CO2 injection process is of high interest in applications such as CO2 storage in reservoir rocks, enhanced oil recovery or soil remediation. The optimization of such a process requires a detailed reservoir petrophysical description but also representative three-phase transport properties in porous media. Imbibition and drainage processes are dominated by interfacial phenomena. The displacement mechanisms are affected by wettability and interfacial tensions.

A series of experiments were conducted in glass micromodels of varying wettability, aiming at describing three phase displacements involving brine, oil and CO2. They have been conducted under various conditions of pressure and temperature.
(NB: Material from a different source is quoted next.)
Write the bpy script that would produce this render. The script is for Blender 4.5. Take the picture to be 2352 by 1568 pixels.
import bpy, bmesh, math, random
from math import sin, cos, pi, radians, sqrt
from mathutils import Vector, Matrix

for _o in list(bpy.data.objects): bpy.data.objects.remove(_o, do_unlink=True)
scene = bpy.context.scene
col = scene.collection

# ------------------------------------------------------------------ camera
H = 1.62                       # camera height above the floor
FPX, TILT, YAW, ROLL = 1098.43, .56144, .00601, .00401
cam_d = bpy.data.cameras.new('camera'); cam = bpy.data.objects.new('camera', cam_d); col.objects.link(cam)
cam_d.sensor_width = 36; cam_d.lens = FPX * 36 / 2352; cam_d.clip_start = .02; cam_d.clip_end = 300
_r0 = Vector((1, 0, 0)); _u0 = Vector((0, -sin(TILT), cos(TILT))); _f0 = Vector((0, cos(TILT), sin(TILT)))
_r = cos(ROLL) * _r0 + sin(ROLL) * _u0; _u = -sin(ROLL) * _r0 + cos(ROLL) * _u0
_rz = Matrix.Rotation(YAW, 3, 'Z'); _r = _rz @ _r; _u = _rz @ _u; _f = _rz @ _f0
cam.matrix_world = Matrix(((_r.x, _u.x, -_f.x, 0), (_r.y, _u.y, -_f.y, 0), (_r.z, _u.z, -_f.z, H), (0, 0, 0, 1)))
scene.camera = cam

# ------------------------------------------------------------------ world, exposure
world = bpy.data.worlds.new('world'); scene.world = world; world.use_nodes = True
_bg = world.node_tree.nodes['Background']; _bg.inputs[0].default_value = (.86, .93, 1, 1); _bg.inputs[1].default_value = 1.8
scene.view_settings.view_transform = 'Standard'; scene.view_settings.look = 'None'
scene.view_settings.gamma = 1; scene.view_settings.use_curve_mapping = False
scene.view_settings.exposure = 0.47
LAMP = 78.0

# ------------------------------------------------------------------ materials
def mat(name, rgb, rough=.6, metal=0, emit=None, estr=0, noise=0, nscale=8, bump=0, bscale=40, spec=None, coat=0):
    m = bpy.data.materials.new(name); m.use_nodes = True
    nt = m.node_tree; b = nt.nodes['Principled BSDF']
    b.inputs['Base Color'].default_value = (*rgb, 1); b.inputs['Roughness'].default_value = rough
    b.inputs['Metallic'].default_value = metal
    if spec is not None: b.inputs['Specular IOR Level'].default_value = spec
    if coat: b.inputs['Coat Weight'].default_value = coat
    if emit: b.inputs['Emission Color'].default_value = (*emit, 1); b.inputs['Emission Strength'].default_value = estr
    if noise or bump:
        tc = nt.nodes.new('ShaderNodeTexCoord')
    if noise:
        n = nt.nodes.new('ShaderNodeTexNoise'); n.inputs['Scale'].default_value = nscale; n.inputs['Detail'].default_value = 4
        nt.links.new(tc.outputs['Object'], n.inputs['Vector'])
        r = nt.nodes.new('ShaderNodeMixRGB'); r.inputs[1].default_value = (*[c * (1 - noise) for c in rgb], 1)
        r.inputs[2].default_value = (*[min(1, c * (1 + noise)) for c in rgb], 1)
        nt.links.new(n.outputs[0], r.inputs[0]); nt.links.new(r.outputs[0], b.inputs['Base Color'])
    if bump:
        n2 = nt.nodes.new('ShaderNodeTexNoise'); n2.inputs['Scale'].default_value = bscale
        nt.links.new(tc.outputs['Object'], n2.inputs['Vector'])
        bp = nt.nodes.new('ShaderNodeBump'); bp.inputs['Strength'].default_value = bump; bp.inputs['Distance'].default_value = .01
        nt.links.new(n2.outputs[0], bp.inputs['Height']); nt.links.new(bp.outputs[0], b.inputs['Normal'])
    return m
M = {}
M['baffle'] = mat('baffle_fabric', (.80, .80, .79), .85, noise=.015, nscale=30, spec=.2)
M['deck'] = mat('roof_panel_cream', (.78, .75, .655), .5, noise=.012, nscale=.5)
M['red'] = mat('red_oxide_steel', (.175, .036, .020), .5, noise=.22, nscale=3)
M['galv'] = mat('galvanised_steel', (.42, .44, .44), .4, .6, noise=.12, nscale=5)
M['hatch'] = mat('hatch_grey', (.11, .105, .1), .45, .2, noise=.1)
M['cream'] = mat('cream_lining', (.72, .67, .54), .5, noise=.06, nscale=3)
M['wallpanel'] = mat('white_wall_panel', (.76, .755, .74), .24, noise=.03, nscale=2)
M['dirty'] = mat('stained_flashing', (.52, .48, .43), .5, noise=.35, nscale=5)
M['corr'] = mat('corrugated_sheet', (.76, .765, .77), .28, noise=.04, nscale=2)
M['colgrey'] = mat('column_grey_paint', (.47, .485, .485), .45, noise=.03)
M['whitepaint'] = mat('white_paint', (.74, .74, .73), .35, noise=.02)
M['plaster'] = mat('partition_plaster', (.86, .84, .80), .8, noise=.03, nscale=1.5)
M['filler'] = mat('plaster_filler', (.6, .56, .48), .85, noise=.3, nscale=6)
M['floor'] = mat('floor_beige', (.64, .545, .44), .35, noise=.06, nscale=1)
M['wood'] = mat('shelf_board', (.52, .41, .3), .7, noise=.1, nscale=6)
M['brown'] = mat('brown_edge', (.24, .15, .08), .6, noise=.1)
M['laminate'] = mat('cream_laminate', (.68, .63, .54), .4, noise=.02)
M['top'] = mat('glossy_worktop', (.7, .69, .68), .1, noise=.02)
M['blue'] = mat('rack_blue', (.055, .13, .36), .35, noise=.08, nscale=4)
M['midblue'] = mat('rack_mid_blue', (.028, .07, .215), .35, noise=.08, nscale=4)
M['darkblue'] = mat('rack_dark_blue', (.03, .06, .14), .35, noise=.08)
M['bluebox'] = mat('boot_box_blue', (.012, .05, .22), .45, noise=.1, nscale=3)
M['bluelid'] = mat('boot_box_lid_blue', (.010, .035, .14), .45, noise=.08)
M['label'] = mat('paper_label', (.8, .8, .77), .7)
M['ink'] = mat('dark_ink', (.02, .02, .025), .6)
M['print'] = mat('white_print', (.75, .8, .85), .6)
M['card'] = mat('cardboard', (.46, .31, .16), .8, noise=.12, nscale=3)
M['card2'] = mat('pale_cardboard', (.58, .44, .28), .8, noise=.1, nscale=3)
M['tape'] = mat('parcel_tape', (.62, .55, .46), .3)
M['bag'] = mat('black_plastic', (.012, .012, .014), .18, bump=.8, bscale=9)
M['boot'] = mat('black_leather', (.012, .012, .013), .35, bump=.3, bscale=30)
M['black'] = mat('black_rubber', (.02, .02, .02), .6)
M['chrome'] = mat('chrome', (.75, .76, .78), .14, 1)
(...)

Experiments under varying thermodymic conditions (gaseous, liquid and supercritical CO2) were conducted on porous media of different wettabilities. Fluids distribution within the porous medium under reservoir conditions was visualized and conclusions concerning important parameters such as the spreading coefficient which plays a major role in oil recovery were drawn. These observations were confirmed by core scale experiments such as capillary pressure curves and displacements at the core scale.

Additionally, we observed the in situ formation of CO2 foams generated from surfactants dissolved in the aqueous phase. These foams (or emulsions) were also formed from gaseous, liquid or supercritical CO2. CO2 and surfactant solutions were co injected in the porous media. Foam formation and evolution from the inlet to the outlet of the porous medium was followed.